TASK GOAL: In the material below, find all lines with the string "picture" and copy them.

(Entries from a dataset)

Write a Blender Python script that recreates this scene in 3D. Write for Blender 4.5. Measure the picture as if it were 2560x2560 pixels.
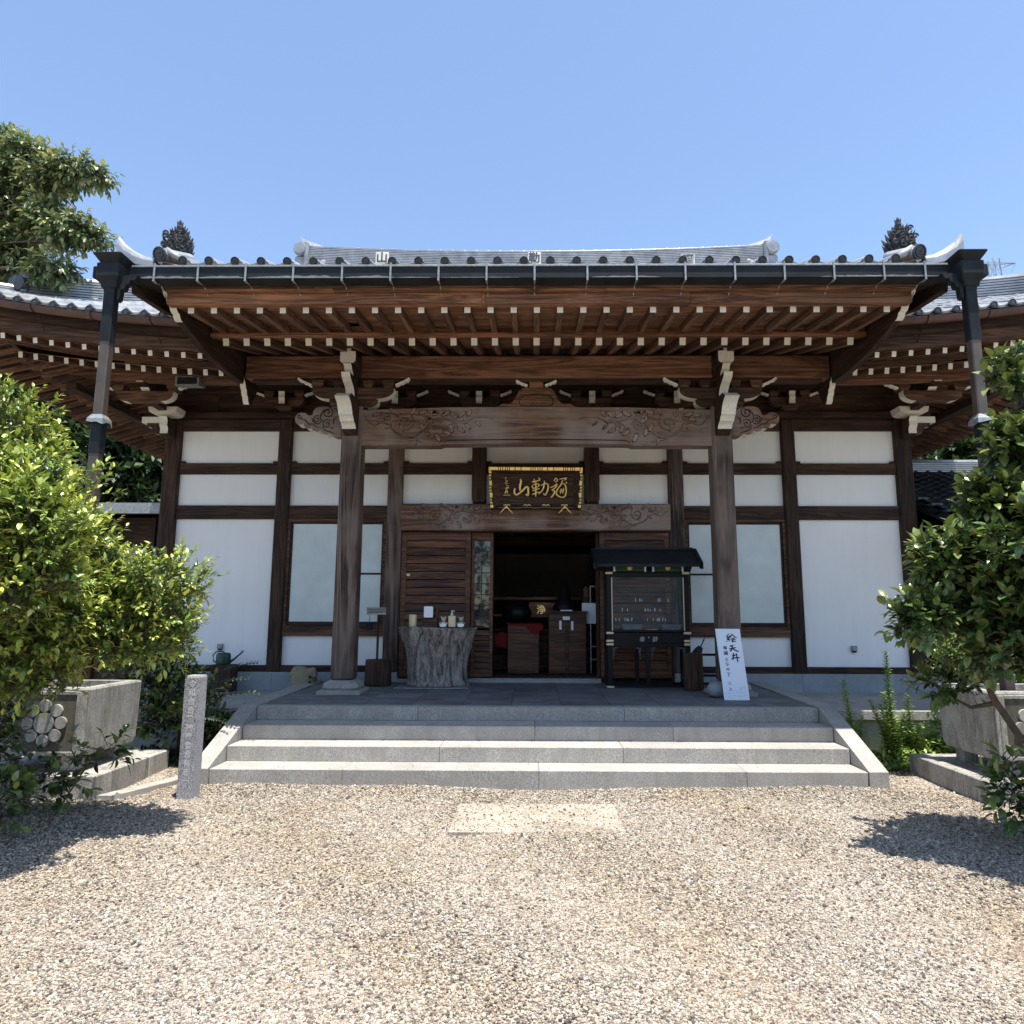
import bpy, math, random
import numpy as np
from mathutils import Vector, Matrix, Euler
R_=random.Random(7); NR=np.random.RandomState(11)
S=bpy.context.scene
for o in list(bpy.data.objects): bpy.data.objects.remove(o)
COL=S.collection
# ------------------------------------------------------------------ camera
F,PIT,YAW,ROLL,CX,CZ,OX,OY=1783.,.1542,.0121,-.003,-.035,1.704,33.,-14.
cam=bpy.data.cameras.new('camera'); co=bpy.data.objects.new('camera',cam); COL.objects.link(co); S.camera=co
cam.sensor_fit='HORIZONTAL'; cam.sensor_width=36; cam.lens=36*F/2560
cam.shift_x=-OX/2560; cam.shift_y=OY/2560
cam.clip_start=.05; cam.clip_end=3000
co.matrix_world=Matrix.Translation((CX,0,CZ))@Matrix.Rotation(YAW,4,'Z')@Matrix.Rotation(math.pi/2+PIT,4,'X')@Matrix.Rotation(-ROLL,4,'Z')
# ------------------------------------------------------------------ sky and sun
TX,TY=.12,-.150                       # towards the sun, per metre of height
sund=Vector((TX,TY,1)).normalized()
W=bpy.data.worlds.new('World'); S.world=W; W.use_nodes=True
nt=W.node_tree; nt.nodes.clear()
sk=nt.nodes.new('ShaderNodeTexSky'); sk.sky_type='NISHITA'; sk.sun_disc=False
sk.sun_elevation=math.asin(sund.z); sk.sun_rotation=math.atan2(sund.x,sund.y)
sk.air_density=1.0; sk.dust_density=.6; sk.ozone_density=1.6
bg=nt.nodes.new('ShaderNodeBackground'); bg.inputs[1].default_value=.126
wo=nt.nodes.new('ShaderNodeOutputWorld')
nt.links.new(sk.outputs[0],bg.inputs[0]); nt.links.new(bg.outputs[0],wo.inputs[0])
sl=bpy.data.lights.new('sun','SUN'); sl.energy=4.2; sl.angle=math.radians(.53); sl.color=(1,.955,.88)
so=bpy.data.objects.new('sun',sl); COL.objects.link(so); so.rotation_euler=sund.to_track_quat('Z','Y').to_euler(); so.location=(3,-5,30)
S.view_settings.view_transform='Standard'; S.view_settings.look='None'; S.view_settings.gamma=1
S.view_settings.exposure=1.06; S.view_settings.use_curve_mapping=False
S.render.engine='CYCLES'
S.cycles.max_bounces=10; S.cycles.diffuse_bounces=5; S.cycles.glossy_bounces=4; S.cycles.transmission_bounces=6; S.cycles.transparent_max_bounces=8

def at(px,py,Y):
    "where the sight line through a point of the photograph meets the plane y = Y"
    a2=(px-1280-OX)/F; b2=-(py-1280-OY)/F
    a=a2*math.cos(ROLL)-b2*math.sin(ROLL); b=a2*math.sin(ROLL)+b2*math.cos(ROLL)
    y=math.cos(PIT)-b*math.sin(PIT); z=math.sin(PIT)+b*math.cos(PIT)
    X=a*math.cos(YAW)-y*math.sin(YAW); y=a*math.sin(YAW)+y*math.cos(YAW)
    t=Y/y; return Vector((CX+X*t,Y,CZ+z*t))
# ------------------------------------------------------------------ materials
def newmat(n):
    m=bpy.data.materials.new(n); m.use_nodes=True; t=m.node_tree; b=t.nodes['Principled BSDF']; return m,t,b
def N(t,k,**kw):
    n=t.nodes.new(k)
    for a,v in kw.items():
        if a in n.inputs: n.inputs[a].default_value=v
        else: setattr(n,a,v)
    return n
def ramp(t,stops,mode='LINEAR'):
    r=t.nodes.new('ShaderNodeValToRGB'); r.color_ramp.interpolation=mode; e=r.color_ramp.elements
    e[0].position=stops[0][0]; e[0].color=(*stops[0][1],1); e[1].position=stops[-1][0]; e[1].color=(*stops[-1][1],1)
    for p,c in stops[1:-1]:
        x=e.new(p); x.color=(*c,1)
    return r
def coords(t,scale=(1,1,1),rand=6.0,kind='Object',rot=(0,0,0)):
    tc=t.nodes.new('ShaderNodeTexCoord'); mp=t.nodes.new('ShaderNodeMapping'); mp.inputs['Scale'].default_value=scale; mp.inputs['Rotation'].default_value=rot
    t.links.new(tc.outputs[kind],mp.inputs['Vector'])
    if rand:
        oi=t.nodes.new('ShaderNodeObjectInfo'); mu=t.nodes.new('ShaderNodeMath'); mu.operation='MULTIPLY'; mu.inputs[1].default_value=rand*7.3
        t.links.new(oi.outputs['Random'],mu.inputs[0]); ad=t.nodes.new('ShaderNodeVectorMath'); ad.operation='ADD'
        t.links.new(mp.outputs[0],ad.inputs[0]); t.links.new(mu.outputs[0],ad.inputs[1]); return ad.outputs[0]
    return mp.outputs[0]
def mixc(t,a,b,f,mode='MIX'):
    m=t.nodes.new('ShaderNodeMix'); m.data_type='RGBA'; m.blend_type=mode
    for s,v in((m.inputs[6],a),(m.inputs[7],b),(m.inputs[0],f)):
        if hasattr(v,'is_linked'): t.links.new(v,s)
        else: s.default_value=v if isinstance(v,(float,int)) else (*v,1)
    return m.outputs[2]
def bump(t,b,h,st=.3,d=.01):
    n=t.nodes.new('ShaderNodeBump'); n.inputs['Strength'].default_value=st; n.inputs['Distance'].default_value=d
    t.links.new(h,n.inputs['Height']); t.links.new(n.outputs[0],b.inputs['Normal'])
def wood(n,dark,mid,lite,axis='x',sc=1.0,rough=.75,kn=.5,grey=None,unit=False):
    m,t,b=newmat(n); L=t.links
    long_,cross=.55*sc,9*sc
    s={'x':(long_,cross,cross),'y':(cross,long_,cross),'z':(cross,cross,long_)}[axis]
    if unit: s={'y':(1.2,.9,1.2)}[axis]
    v=coords(t,s)
    n1=N(t,'ShaderNodeTexNoise',Scale=1.0,Detail=6,Roughness=.6,Distortion=1.2); L.new(v,n1.inputs[0])
    n2=N(t,'ShaderNodeTexNoise',Scale=5.0,Detail=4,Roughness=.7,Distortion=.3); L.new(v,n2.inputs[0])
    w=N(t,'ShaderNodeMath',operation='MULTIPLY'); w.inputs[1].default_value=9; L.new(n1.outputs[0],w.inputs[0])
    fr=N(t,'ShaderNodeMath',operation='PINGPONG'); fr.inputs[1].default_value=1; L.new(w.outputs[0],fr.inputs[0])
    r=ramp(t,[(0,dark),(.45,mid),(1,lite)]); L.new(fr.outputs[0],r.inputs[0])
    c2=ramp(t,[(.3,(.45,.45,.45)),(.7,(1,1,1))]); L.new(n2.outputs[0],c2.inputs[0])
    c=mixc(t,r.outputs[0],c2.outputs[0],.8,'MULTIPLY')
    n3=N(t,'ShaderNodeTexNoise',Scale=1.4 if not unit else .8,Detail=3); vv=coords(t,(1,1,1),3); L.new(vv,n3.inputs[0])
    if grey:
        rr=ramp(t,[(.38,(0,0,0)),(.62,(1,1,1))]); L.new(n3.outputs[0],rr.inputs[0]); c=mixc(t,c,mixc(t,c,grey,.75),rr.outputs[0])
    else:
        rr=ramp(t,[(.3,(.6,.6,.62)),(.7,(1.15,1.1,1.05))]); L.new(n3.outputs[0],rr.inputs[0]); c=mixc(t,c,rr.outputs[0],1.0,'MULTIPLY')
    oi=t.nodes.new('ShaderNodeObjectInfo'); rv=ramp(t,[(0,(.72,.72,.74)),(.5,(1,1,1)),(1,(1.22,1.17,1.10))]); L.new(oi.outputs['Random'],rv.inputs[0]); c=mixc(t,c,rv.outputs[0],1.0,'MULTIPLY')
    L.new(c,b.inputs['Base Color']); b.inputs['Roughness'].default_value=rough
    b.inputs['Specular IOR Level'].default_value=.3
    bump(t,b,fr.outputs[0],.35,.004); return m
def plain(n,col,rough=.6,metal=0,noise=0,nsc=8,spec=.5,bmp=0,bsc=60):
    m,t,b=newmat(n); b.inputs['Base Color'].default_value=(*col,1); b.inputs['Roughness'].default_value=rough; b.inputs['Metallic'].default_value=metal
    b.inputs['Specular IOR Level'].default_value=spec
    if noise:
        v=coords(t); n1=N(t,'ShaderNodeTexNoise',Scale=nsc,Detail=5,Roughness=.6); t.links.new(v,n1.inputs[0])
        lo=tuple(c*(1-noise) for c in col); hi=tuple(min(1,c*(1+noise)) for c in col)
        r=ramp(t,[(.3,lo),(.7,hi)]); t.links.new(n1.outputs[0],r.inputs[0]); t.links.new(r.outputs[0],b.inputs['Base Color'])
    if bmp:
        v=coords(t,rand=0); n2=N(t,'ShaderNodeTexNoise',Scale=bsc,Detail=4); t.links.new(v,n2.inputs[0]); bump(t,b,n2.outputs[0],bmp,.01)
    return m
def granite(n,col,con=.5,stain=None,sc=220,rough=.8,tint=.12):
    m,t,b=newmat(n); L=t.links; v=coords(t,rand=2)
    a=N(t,'ShaderNodeTexNoise',Scale=sc,Detail=2,Roughness=.7); L.new(v,a.inputs[0])
    r=ramp(t,[(.32,tuple(c*(1-con) for c in col)),(.5,col),(.68,tuple(min(1,c*(1+con*.7)) for c in col))]); L.new(a.outputs[0],r.inputs[0])
    g=N(t,'ShaderNodeTexNoise',Scale=2.2,Detail=6,Roughness=.65); L.new(v,g.inputs[0])
    r2=ramp(t,[(.3,(1-tint*2,)*3),(.7,(1+tint,)*3)]); L.new(g.outputs[0],r2.inputs[0])
    c=mixc(t,r.outputs[0],r2.outputs[0],1.0,'MULTIPLY')
    oi=t.nodes.new('ShaderNodeObjectInfo'); r4=ramp(t,[(0,(.88,.88,.88)),(1,(1.06,1.05,1.03))]); L.new(oi.outputs['Random'],r4.inputs[0]); c=mixc(t,c,r4.outputs[0],1.0,'MULTIPLY')
    if stain:
        v2=coords(t,(3,3,.8),2); s=N(t,'ShaderNodeTexNoise',Scale=2.5,Detail=7,Roughness=.75); L.new(v2,s.inputs[0])
        r3=ramp(t,[(.45,(0,0,0)),(.68,(1,1,1))]); L.new(s.outputs[0],r3.inputs[0]); c=mixc(t,c,stain,r3.outputs[0])
    L.new(c,b.inputs['Base Color']); b.inputs['Roughness'].default_value=rough; bump(t,b,a.outputs[0],.35,.002); return m
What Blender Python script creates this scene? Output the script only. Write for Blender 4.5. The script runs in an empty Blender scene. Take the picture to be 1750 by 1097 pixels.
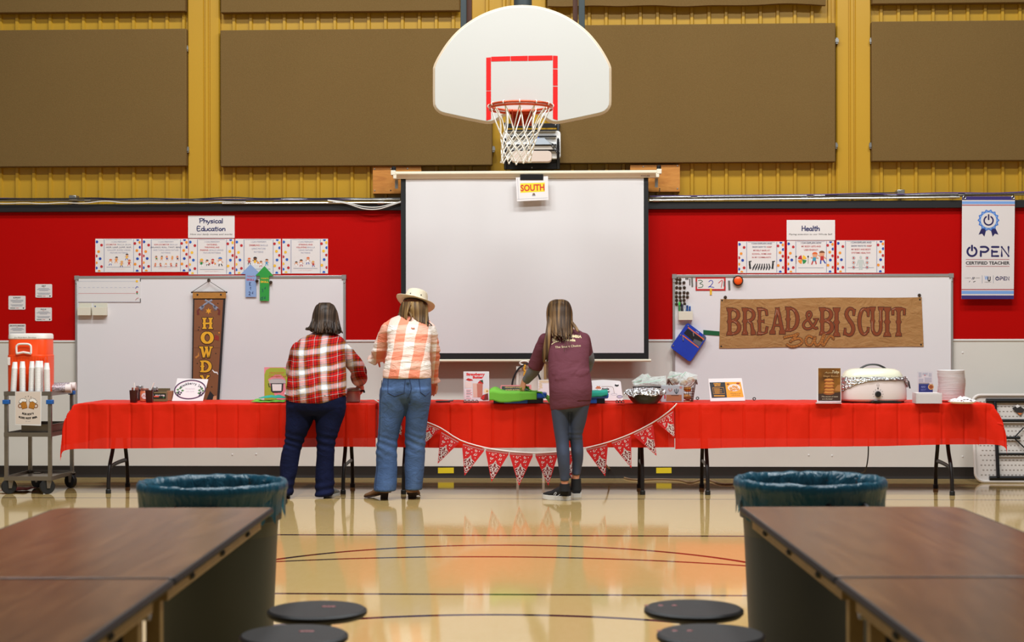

TASK RESULT:
Write a Blender Python script that recreates this scene in 3D. Write for Blender 4.5. Measure the picture as if it were 2560x2560 pixels.
What Blender Python script creates this scene? Output the script only. Write for Blender 4.5. The script runs in an empty Blender scene. Take the picture to be 1750 by 1097 pixels.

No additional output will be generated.